When the Metropolitan club went out of business after the 1887 season, the Brooklyn club acquired all of its ballplayers, including Radford, for the 1888 season.33 His Sabbatarian beliefs were now a bigger concern, however, since the Brooklyn club played every Sunday during the 1888 season, 19 Sunday home games (when the club played at isolated Ridgewood Park in Sunday-baseball-tolerant Queens) and seven Sunday road games in the Western cities.34 By being absent on the 26 Sunday dates, Radford missed nearly 20 percent of Brooklyn’s games in 1888.

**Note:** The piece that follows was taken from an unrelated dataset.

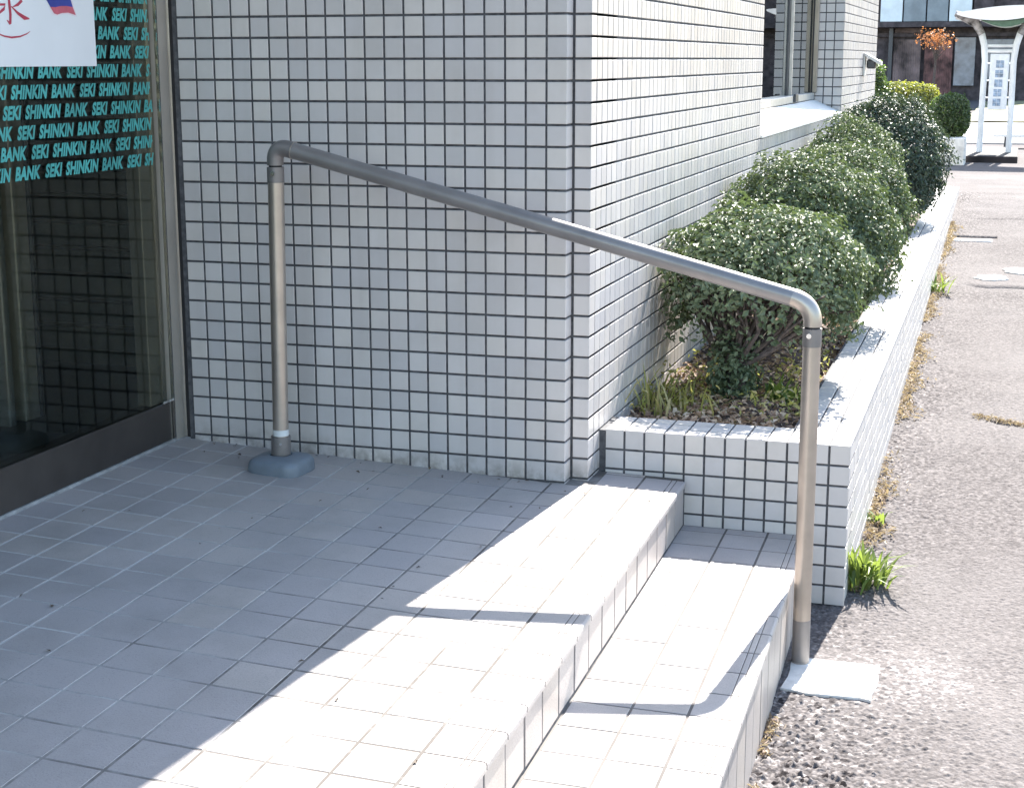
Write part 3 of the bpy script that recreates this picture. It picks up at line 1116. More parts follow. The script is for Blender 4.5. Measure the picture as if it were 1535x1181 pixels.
# soil
xs = np.linspace(XW - 0.02, XR - 0.10, 40); ys = np.concatenate([np.arange(0.29, 2.6, 0.02), np.arange(2.6, 8.2, 0.1)])
X, Y, F = grid_mesh(xs, ys)
Zs = 0.045 + 0.03 * value_noise(X * 8, Y * 8, 21) + 0.014 * value_noise(X * 40, Y * 40, 22) + 0.02 * np.exp(-((X - 0.3) / 0.15) ** 2)
np_mesh('soil', np.stack([X + PSH * (Y - YP), Y, Zs], -1).reshape(-1, 3), F, M_SOIL, smooth=True, kind='structure')


def leaves(P0, N, U, L, W, fold=0.25):
    """folded rhombic leaves at P0 with normal N, axis U; lengths L, widths W -> V, F(tri)"""
    n = len(P0)
    U = U - N * (U * N).sum(1, keepdims=True)
    U /= np.linalg.norm(U, axis=1, keepdims=True) + 1e-9
    B = np.cross(N, U)
    L = L[:, None]; W = W[:, None]
    base = P0 - U * L * 0.5
    tip = P0 + U * L * 0.5 - N * L * 0.08
    mid = P0 - U * L * 0.03
    l = mid + B * W * 0.5 + N * W * fold
    r = mid - B * W * 0.5 + N * W * fold
    V = np.stack([base, l, tip, r], 1).reshape(-1, 3)
    i = np.arange(n)[:, None] * 4
    F = np.concatenate([i + np.array([[0, 2, 1]]), i + np.array([[0, 3, 2]])], 0)
    return V, F


def unit_rand(g, n):
    v = g.normal(size=(n, 3))
    return v / np.linalg.norm(v, axis=1, keepdims=True)


def crown(name, parent, c, rad, n, mat, seed, leaf=(0.016, 0.024), lump=0.10, clip=None, bottom=-1.0, shell=0.55, updir=0.5, squar=2.0, dark=0.0, thin=0.0):
    g = np.random.default_rng(seed)
    D = unit_rand(g, int(n * 1.5))
    D = D[D[:, 2] > bottom][:n]
    if thin:
        face = np.clip(1.0 - (D[:, 2] + 0.25) / 0.6, 0, 1) * np.clip(-D[:, 1] + 0.3, 0, 1)
        D = D[g.random(len(D)) > thin * face]
    n = len(D)
    # lumpy outline: a sum of random bumps on the sphere
    K = 26
    C = unit_rand(g, K)
    A = g.uniform(-1, 1, K)
    lum = (np.exp((D @ C.T - 1) * 9) * A).sum(1)
    lum2 = (np.exp((D @ unit_rand(g, 140).T - 1) * 60) * g.uniform(-1, 1, 140)).sum(1)
    lum3 = (np.exp((D @ unit_rand(g, 420).T - 1) * 260) * g.uniform(-1, 1, 420)).sum(1)
    R = 1 + lump * lum * 0.8 + lump * 0.7 * lum2 + lump * 0.8 * lum3
    t = shell + (1 - shell) * g.random(n) ** 0.45
    stray = g.random(n) < 0.06
    t = np.where(stray, t + g.uniform(0.02, 0.11, n), t)
    if squar != 2.0:
        sq = np.abs(D) ** squar
        k = 1 / (sq.sum(1) ** (1 / squar))
        D2 = D * k[:, None]
    else:
        D2 = D
    Pt = D2 * (R * t)[:, None] * np.array(rad) + np.array(c)
    if clip is not None:
        ok = Pt[:, 0] > clip + g.uniform(0, 0.02, n)
        Pt, D, t, R = Pt[ok], D[ok], t[ok], R[ok]
        n = len(Pt)
    N = D * 0.85 + unit_rand(g, n) * 0.70 + np.array([0, 0, updir])
    N /= np.linalg.norm(N, axis=1, keepdims=True)
    U = unit_rand(g, n) + D * 0.8 + np.array([0, 0, 0.3])
    L = g.uniform(leaf[0] * 0.75, leaf[1] * 1.12, n)
    V, F = leaves(Pt, N, U, L, L * g.uniform(0.45, 0.72, n))
    fam = value_noise(D[:, 0] * 3 + 9, D[:, 1] * 3 + D[:, 2] * 3 + 9, seed)
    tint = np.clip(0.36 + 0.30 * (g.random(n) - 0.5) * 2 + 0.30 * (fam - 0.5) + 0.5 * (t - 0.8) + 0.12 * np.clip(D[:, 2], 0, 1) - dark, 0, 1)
    return np_mesh(name, V, F, mat, parent, tint=np.repeat(tint, 4))


def shrub(name, label, cat, x, y, z, c, rad, n, seed, mat, group=None, trunk=0.026, nb=16, clip=0.05, bottom=-0.75, leaf=(0.015, 0.023), multi=1, lump=0.10, skirt=0, thin=0.0, dark=0.0):
    t = thing(name, label, cat, (x, y, z), group)
    g = random.Random(seed)
    b = MB()
    fork = Vector((x, y, z + (c[2] - rad[2] - z) * 0.9 + 0.03))
    b.tube([(x, y, z - 0.05), (x + 0.006, y, (z + fork.z) / 2), tuple(fork)], [trunk * 1.35, trunk, trunk * 0.85], 9, False)
    for i in range(nb):
        a = 2 * math.pi * (i + g.random()) / nb
        e = g.uniform(0.1, 1.25)
        tip = Vector((c[0] + rad[0] * 0.85 * math.cos(a) * math.cos(e), c[1] + rad[1] * 0.85 * math.sin(a) * math.cos(e), c[2] + rad[2] * 0.8 * math.sin(e) - 0.03))
        tip.x = max(tip.x, 0.06) if clip is not None else tip.x
        mid = fork.lerp(tip, g.uniform(0.4, 0.6)) + Vector((g.uniform(-.05, .05), g.uniform(-.05, .05), g.uniform(-.05, .01)))
        if clip is not None: mid.x = max(mid.x, 0.07)
        b.tube([tuple(fork), tuple(mid), tuple(tip)], [trunk * 0.30, trunk * 0.17, trunk * 0.06], 5, False)
        for q in range(3):
            m2 = mid.lerp(tip, g.uniform(0, 0.6))
            t2 = m2 + Vector((g.uniform(-.1, .1), g.uniform(-.1, .1), g.uniform(0.0, .1)))
            if clip is not None: t2.x = max(t2.x, 0.06)
            b.tube([tuple(m2), tuple(t2)], [trunk * 0.16, trunk * 0.07], 4, False)
    b.build('trunk', M_BARK, t)
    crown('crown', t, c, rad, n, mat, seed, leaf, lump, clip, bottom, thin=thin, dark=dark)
    if skirt:
        crown('lower_sprigs', t, (x, y, z + 0.10), (0.075, 0.075, 0.13), skirt, mat, seed + 50, leaf, 0.2, None, -1, 0.2)
    return t


GR = 'clipped shrubs in the tiled planter'
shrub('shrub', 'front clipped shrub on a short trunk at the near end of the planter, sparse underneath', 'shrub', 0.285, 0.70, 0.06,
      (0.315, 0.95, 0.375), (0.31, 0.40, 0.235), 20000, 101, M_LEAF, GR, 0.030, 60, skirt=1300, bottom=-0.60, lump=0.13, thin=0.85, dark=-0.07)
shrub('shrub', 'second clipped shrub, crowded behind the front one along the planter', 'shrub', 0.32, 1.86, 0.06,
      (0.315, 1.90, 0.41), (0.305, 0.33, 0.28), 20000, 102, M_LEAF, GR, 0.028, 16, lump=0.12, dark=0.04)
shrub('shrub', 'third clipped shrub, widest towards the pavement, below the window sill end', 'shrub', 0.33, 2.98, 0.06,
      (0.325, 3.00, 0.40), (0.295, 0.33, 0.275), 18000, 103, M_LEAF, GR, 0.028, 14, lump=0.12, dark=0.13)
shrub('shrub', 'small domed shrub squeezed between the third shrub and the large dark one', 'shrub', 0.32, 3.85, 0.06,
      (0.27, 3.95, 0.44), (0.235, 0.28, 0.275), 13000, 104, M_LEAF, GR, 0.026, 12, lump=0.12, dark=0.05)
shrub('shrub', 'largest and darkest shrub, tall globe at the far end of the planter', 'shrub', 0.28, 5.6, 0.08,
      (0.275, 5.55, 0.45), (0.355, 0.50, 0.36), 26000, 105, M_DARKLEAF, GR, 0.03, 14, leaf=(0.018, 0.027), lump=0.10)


# ground litter, dry grass, weeds
def scatter(name, mat, n, fn, leaf, seed, tilt=0.5, kind='stuff', parent=None, fold=0.2, slim=0.55):
    g = np.random.default_rng(seed)
    Pt = fn(g, n)
    n = len(Pt)
    N = np.array([0, 0, 1.0]) + unit_rand(g, n) * tilt
    N /= np.linalg.norm(N, axis=1, keepdims=True)
    L = g.uniform(leaf[0], leaf[1], n)
    V, F = leaves(Pt, N, unit_rand(g, n), L, L * g.uniform(slim * 0.7, slim * 1.2, n), fold)
    return np_mesh(name, V, F, mat, parent, tint=np.repeat(g.random(n), 4), kind=kind)


def litter_pts(g, n):
    x = g.uniform(0.055, 0.50, n); y = 0.315 + g.random(n) ** 1.5 * 4.5
    z = 0.06 + 0.03 * g.random(n) + 0.018 * np.exp(-((x - 0.3) / 0.15) ** 2)
    return np.stack([x, y, z], 1)


scatter('dry_leaves', M_DRY, 8000, litter_pts, (0.012, 0.028), 31, 0.7)


def strip_pts(g, n):
    y = 0.25 + g.random(n) ** 1.2 * 6.5
    x = 0.66 + PSH * (y - YP) + np.abs(g.normal(size=n)) * 0.022 * (0.6 + np.sin(y * 7) ** 2)
    k = value_noise(y * 2.3, y * 0 + 3, 61) + 0.25 * g.random(n) > 0.42
    x, y = x[k], y[k]
    return np.stack([x, y, zg_np(y) + 0.004 + 0.012 * g.random(len(x))], 1)


scatter('dry_grass_litter', M_STRAW, 4200, strip_pts, (0.010, 0.03), 32, 0.8, slim=0.3)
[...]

Minnie Radford was often seen at the Brooklyn ballpark during the 1888 season. “Among the most graceful tricycle riders in the city is Mrs. Paul Radford, the wife of the center fielder of the Brooklyn Club,” the Brooklyn Eagle noted. “She is also a very correct scorer of the game, and has a complete record of all of her husband’s fine work in the field.”35

Prior to the 1889 season, because the Brooklyn club wanted an everyday outfielder, Radford was released “on account of his inability to play on Sunday.”36 He caught on with the Cleveland club, which transferred for the 1889 season from the American Association to the National League, where Sunday baseball issues would not impact Paul’s services.37 Playing in 136 games as an outfielder, Radford had his most productive National League season with a .238 batting average in 1889.  

For the 1890 season, Radford, like many National League players, jumped to the Players League, established by the Brotherhood of Professional Base Ball Players due to its squabbles with the National League club owners. Playing with the Cleveland club in the new league, Radford played free of Sunday baseball issues for a second consecutive year, since the Players League did not allow Sunday games.

Radford had his most productive hitting season in 1890, compiling a .292 batting average, in the high-scoring Players League that used a lively ball rather than the National League’s dead ball. He also played seven field positions in 1890, all except first base and catcher, to demonstrate a wide range of fielding ability.38 This flexibility to be a utility player extended Radford’s career in professional baseball, since it gave clubs another reason to overlook his Sabbatarian beliefs about Sunday baseball, which once again became an issue in 1891.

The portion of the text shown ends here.